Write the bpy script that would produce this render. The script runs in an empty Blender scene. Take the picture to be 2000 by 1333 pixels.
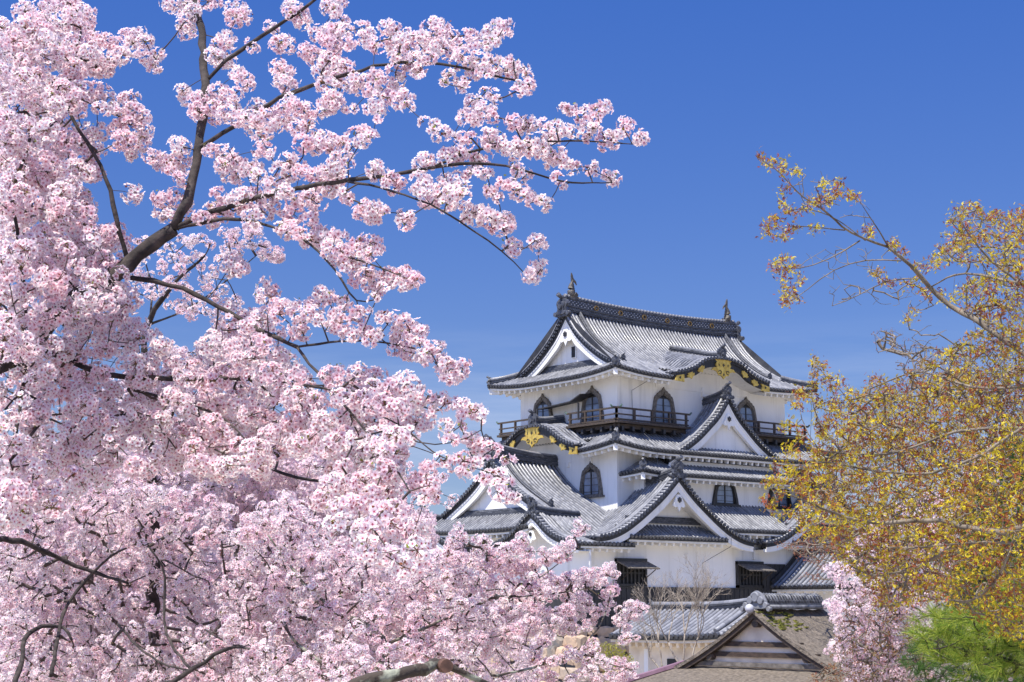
import bpy, math, random
import numpy as np
from mathutils import Matrix, Vector
R=math.radians
random.seed(7); RNG=np.random.default_rng(7)
SC=bpy.context.scene
COL=SC.collection

# ---------------------------------------------------------------- camera
# world axes: +X runs along the castle's long face, +Y along its short face, origin = near corner of its middle storey
F=3160.0; PX,PY,HOR=1000.0,666.5,1186.0          # focal length in pixels of the 2000 px wide photograph
PITCH=math.atan((HOR-PY)/F); AX=R(51.1437)
FH=np.array([math.cos(AX),math.sin(AX),0.0]); RT=np.array([math.sin(AX),-math.cos(AX),0.0]); ZU=np.array([0,0,1.0])
FW=FH*math.cos(PITCH)+ZU*math.sin(PITCH); UP=np.cross(RT,FW)
CAM=np.array([-67.7948,-73.7974,6.0])
cd=bpy.data.cameras.new('camera'); cam=bpy.data.objects.new('camera',cd); COL.objects.link(cam)
cd.sensor_width=36; cd.lens=F/2000*36; cd.clip_start=0.1; cd.clip_end=5000
M=Matrix(((RT[0],UP[0],-FW[0],CAM[0]),(RT[1],UP[1],-FW[1],CAM[1]),(RT[2],UP[2],-FW[2],CAM[2]),(0,0,0,1)))
cam.matrix_world=M; SC.camera=cam
def at(px,py,d):                                   # a point at depth d metres
    return CAM+(FW*F+RT*(px-PX)-UP*(py-PY))*(d/F)
# ---------------------------------------------------------------- light
SUN=np.array([-1.0,-0.22,2.2]); SUN/=np.linalg.norm(SUN)
EL=math.asin(SUN[2]); AZ=math.atan2(SUN[0],SUN[1])
w=bpy.data.worlds.new('World'); SC.world=w; w.use_nodes=True
nt=w.node_tree; bg=nt.nodes['Background']
sky=nt.nodes.new('ShaderNodeTexSky'); sky.sky_type='NISHITA'; sky.sun_disc=False
sky.sun_elevation=EL; sky.sun_rotation=AZ; sky.altitude=100; sky.air_density=1.0; sky.dust_density=0.1; sky.ozone_density=4.5
tc=nt.nodes.new('ShaderNodeTexCoord'); mp=nt.nodes.new('ShaderNodeMapping'); mp.inputs['Scale'].default_value=(1,1,9)
nz=nt.nodes.new('ShaderNodeTexNoise'); nz.inputs['Scale'].default_value=4.5; nz.inputs['Detail'].default_value=6; nz.inputs['Roughness'].default_value=.6
rp=nt.nodes.new('ShaderNodeValToRGB'); rp.color_ramp.elements[0].position=.42; rp.color_ramp.elements[1].position=.66
sx=nt.nodes.new('ShaderNodeSeparateXYZ'); mr=nt.nodes.new('ShaderNodeMapRange')
mr.inputs['From Min'].default_value=.175; mr.inputs['From Max'].default_value=.08; mr.inputs['To Min'].default_value=0; mr.inputs['To Max'].default_value=.55
mu=nt.nodes.new('ShaderNodeMath'); mu.operation='MULTIPLY'
mx=nt.nodes.new('ShaderNodeMix'); mx.data_type='RGBA'; mx.inputs['B'].default_value=(4.0,4.5,5.7,1)
tn=nt.nodes.new('ShaderNodeMix'); tn.data_type='RGBA'; tn.blend_type='MULTIPLY'; tn.inputs['Factor'].default_value=1; tn.inputs['B'].default_value=(.50,.60,.88,1)
L=nt.links.new
L(tc.outputs['Generated'],mp.inputs['Vector']); L(mp.outputs[0],nz.inputs['Vector']); L(nz.outputs[0],rp.inputs[0])
L(tc.outputs['Generated'],sx.inputs[0]); L(sx.outputs['Z'],mr.inputs['Value']); L(rp.outputs[0],mu.inputs[0]); L(mr.outputs[0],mu.inputs[1])
L(mu.outputs[0],mx.inputs['Factor']); vt=nt.nodes.new('ShaderNodeMix'); vt.data_type='RGBA'; vt.inputs['A'].default_value=(.44,.455,.61,1); vt.inputs['B'].default_value=(.30,.475,.88,1)
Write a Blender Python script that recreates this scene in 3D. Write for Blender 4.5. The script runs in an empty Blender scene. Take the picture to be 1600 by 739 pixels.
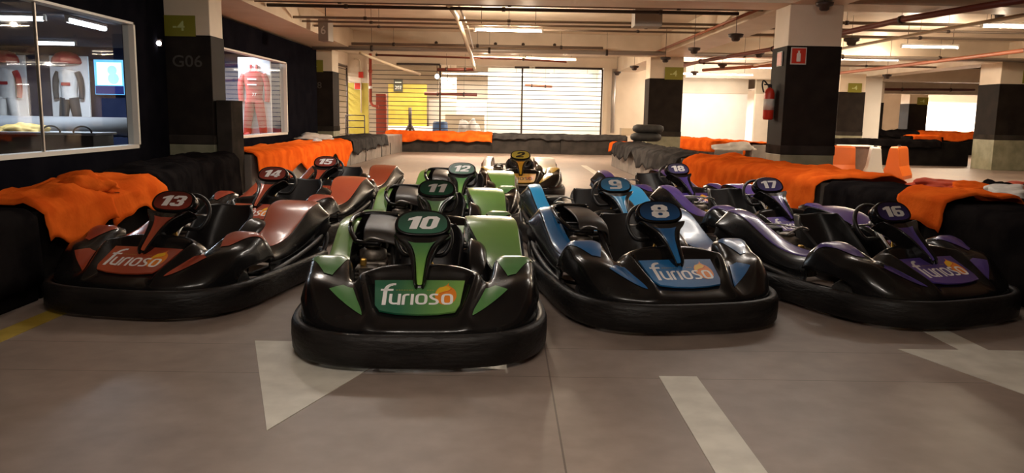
import bpy, bmesh, math, random
from mathutils import Vector, Matrix, noise
random.seed(7)
C = bpy.context.scene.collection
SC = bpy.context.scene
R = math.radians

# ------------------------------------------------------------------ camera
def camera():
    cd = bpy.data.cameras.new('camera'); cam = bpy.data.objects.new('camera', cd); C.objects.link(cam)
    cd.sensor_width = 36; cd.lens = 1250.0 / 1600 * 36; cd.clip_end = 200
    p, y, r = 0.150294, 0.010766, R(1.0)
    fwd = Vector((math.sin(y)*math.cos(p), math.cos(y)*math.cos(p), -math.sin(p)))
    right0 = Vector((math.cos(y), -math.sin(y), 0)); down0 = fwd.cross(right0)
    right = right0*math.cos(r) - down0*math.sin(r)
    down = right0*math.sin(r) + down0*math.cos(r)
    m = Matrix((right, -down, -fwd)).transposed().to_4x4()
    m.translation = (0, 0, 1.3)
    cam.matrix_world = m
    SC.camera = cam
camera()

# ------------------------------------------------------------------ view and light
SC.view_settings.view_transform = 'Standard'; SC.view_settings.look = 'None'
SC.view_settings.gamma = 1; SC.view_settings.use_curve_mapping = False
SC.view_settings.exposure = 0.0
w = bpy.data.worlds.new('world'); SC.world = w; w.use_nodes = True
w.node_tree.nodes['Background'].inputs[0].default_value = (1.0, 0.82, 0.62, 1)
w.node_tree.nodes['Background'].inputs[1].default_value = 0.12
WARM = (1.0, 0.80, 0.58); NEUT = (1.0, 0.90, 0.80)
def area(name, loc, sx, sy, power, col=WARM, rot=(0, 0, 0)):
    l = bpy.data.lights.new(name, 'AREA'); l.shape = 'RECTANGLE'; l.size = sx; l.size_y = sy
    l.energy = power; l.color = col
    o = bpy.data.objects.new(name, l); C.objects.link(o); o.location = loc; o.rotation_euler = rot
    return o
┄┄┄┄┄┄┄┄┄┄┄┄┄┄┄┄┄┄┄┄
EXERCISE REQUIREMENTS
All of the entries need to be transcribed word for word; pictures are left out.

FINISHED ANSWER
Write the bpy script that would produce this render. The script runs in an empty Blender scene. Take the picture to be 2000 by 1333 pixels.
import bpy, math, random
import numpy as np
from mathutils import Matrix, Vector
R=math.radians
random.seed(7); RNG=np.random.default_rng(7)
SC=bpy.context.scene
COL=SC.collection

# ---------------------------------------------------------------- camera
# world axes: +X runs along the castle's long face, +Y along its short face, origin = near corner of its middle storey
F=3160.0; PX,PY,HOR=1000.0,666.5,1186.0          # focal length in pixels of the 2000 px wide photograph
PITCH=math.atan((HOR-PY)/F); AX=R(51.1437)
FH=np.array([math.cos(AX),math.sin(AX),0.0]); RT=np.array([math.sin(AX),-math.cos(AX),0.0]); ZU=np.array([0,0,1.0])
FW=FH*math.cos(PITCH)+ZU*math.sin(PITCH); UP=np.cross(RT,FW)
CAM=np.array([-67.7948,-73.7974,6.0])
cd=bpy.data.cameras.new('camera'); cam=bpy.data.objects.new('camera',cd); COL.objects.link(cam)
cd.sensor_width=36; cd.lens=F/2000*36; cd.clip_start=0.1; cd.clip_end=5000
M=Matrix(((RT[0],UP[0],-FW[0],CAM[0]),(RT[1],UP[1],-FW[1],CAM[1]),(RT[2],UP[2],-FW[2],CAM[2]),(0,0,0,1)))
cam.matrix_world=M; SC.camera=cam
def at(px,py,d):                                   # a point at depth d metres
    return CAM+(FW*F+RT*(px-PX)-UP*(py-PY))*(d/F)
# ---------------------------------------------------------------- light
SUN=np.array([-1.0,-0.22,2.2]); SUN/=np.linalg.norm(SUN)
EL=math.asin(SUN[2]); AZ=math.atan2(SUN[0],SUN[1])
w=bpy.data.worlds.new('World'); SC.world=w; w.use_nodes=True
nt=w.node_tree; bg=nt.nodes['Background']
sky=nt.nodes.new('ShaderNodeTexSky'); sky.sky_type='NISHITA'; sky.sun_disc=False
sky.sun_elevation=EL; sky.sun_rotation=AZ; sky.altitude=100; sky.air_density=1.0; sky.dust_density=0.1; sky.ozone_density=4.5
tc=nt.nodes.new('ShaderNodeTexCoord'); mp=nt.nodes.new('ShaderNodeMapping'); mp.inputs['Scale'].default_value=(1,1,9)
nz=nt.nodes.new('ShaderNodeTexNoise'); nz.inputs['Scale'].default_value=4.5; nz.inputs['Detail'].default_value=6; nz.inputs['Roughness'].default_value=.6
rp=nt.nodes.new('ShaderNodeValToRGB'); rp.color_ramp.elements[0].position=.42; rp.color_ramp.elements[1].position=.66
sx=nt.nodes.new('ShaderNodeSeparateXYZ'); mr=nt.nodes.new('ShaderNodeMapRange')
mr.inputs['From Min'].default_value=.175; mr.inputs['From Max'].default_value=.08; mr.inputs['To Min'].default_value=0; mr.inputs['To Max'].default_value=.55
mu=nt.nodes.new('ShaderNodeMath'); mu.operation='MULTIPLY'
mx=nt.nodes.new('ShaderNodeMix'); mx.data_type='RGBA'; mx.inputs['B'].default_value=(4.0,4.5,5.7,1)
tn=nt.nodes.new('ShaderNodeMix'); tn.data_type='RGBA'; tn.blend_type='MULTIPLY'; tn.inputs['Factor'].default_value=1; tn.inputs['B'].default_value=(.50,.60,.88,1)
L=nt.links.new
L(tc.outputs['Generated'],mp.inputs['Vector']); L(mp.outputs[0],nz.inputs['Vector']); L(nz.outputs[0],rp.inputs[0])
L(tc.outputs['Generated'],sx.inputs[0]); L(sx.outputs['Z'],mr.inputs['Value']); L(rp.outputs[0],mu.inputs[0]); L(mr.outputs[0],mu.inputs[1])
L(mu.outputs[0],mx.inputs['Factor']); vt=nt.nodes.new('ShaderNodeMix'); vt.data_type='RGBA'; vt.inputs['A'].default_value=(.44,.455,.61,1); vt.inputs['B'].default_value=(.30,.475,.88,1)
Write a Blender Python script that recreates this scene in 3D. Write for Blender 4.5. The script runs in an empty Blender scene. Take the picture to be 1600 by 739 pixels.
import bpy, bmesh, math, random
from mathutils import Vector, Matrix, noise
random.seed(7)
C = bpy.context.scene.collection
SC = bpy.context.scene
R = math.radians

# ------------------------------------------------------------------ camera
def camera():
    cd = bpy.data.cameras.new('camera'); cam = bpy.data.objects.new('camera', cd); C.objects.link(cam)
    cd.sensor_width = 36; cd.lens = 1250.0 / 1600 * 36; cd.clip_end = 200
    p, y, r = 0.150294, 0.010766, R(1.0)
    fwd = Vector((math.sin(y)*math.cos(p), math.cos(y)*math.cos(p), -math.sin(p)))
    right0 = Vector((math.cos(y), -math.sin(y), 0)); down0 = fwd.cross(right0)
    right = right0*math.cos(r) - down0*math.sin(r)
    down = right0*math.sin(r) + down0*math.cos(r)
    m = Matrix((right, -down, -fwd)).transposed().to_4x4()
    m.translation = (0, 0, 1.3)
    cam.matrix_world = m
    SC.camera = cam
camera()

# ------------------------------------------------------------------ view and light
SC.view_settings.view_transform = 'Standard'; SC.view_settings.look = 'None'
SC.view_settings.gamma = 1; SC.view_settings.use_curve_mapping = False
SC.view_settings.exposure = 0.0
w = bpy.data.worlds.new('world'); SC.world = w; w.use_nodes = True
w.node_tree.nodes['Background'].inputs[0].default_value = (1.0, 0.82, 0.62, 1)
w.node_tree.nodes['Background'].inputs[1].default_value = 0.12
WARM = (1.0, 0.80, 0.58); NEUT = (1.0, 0.90, 0.80)
def area(name, loc, sx, sy, power, col=WARM, rot=(0, 0, 0)):
    l = bpy.data.lights.new(name, 'AREA'); l.shape = 'RECTANGLE'; l.size = sx; l.size_y = sy
    l.energy = power; l.color = col
    o = bpy.data.objects.new(name, l); C.objects.link(o); o.location = loc; o.rotation_euler = rot
    return o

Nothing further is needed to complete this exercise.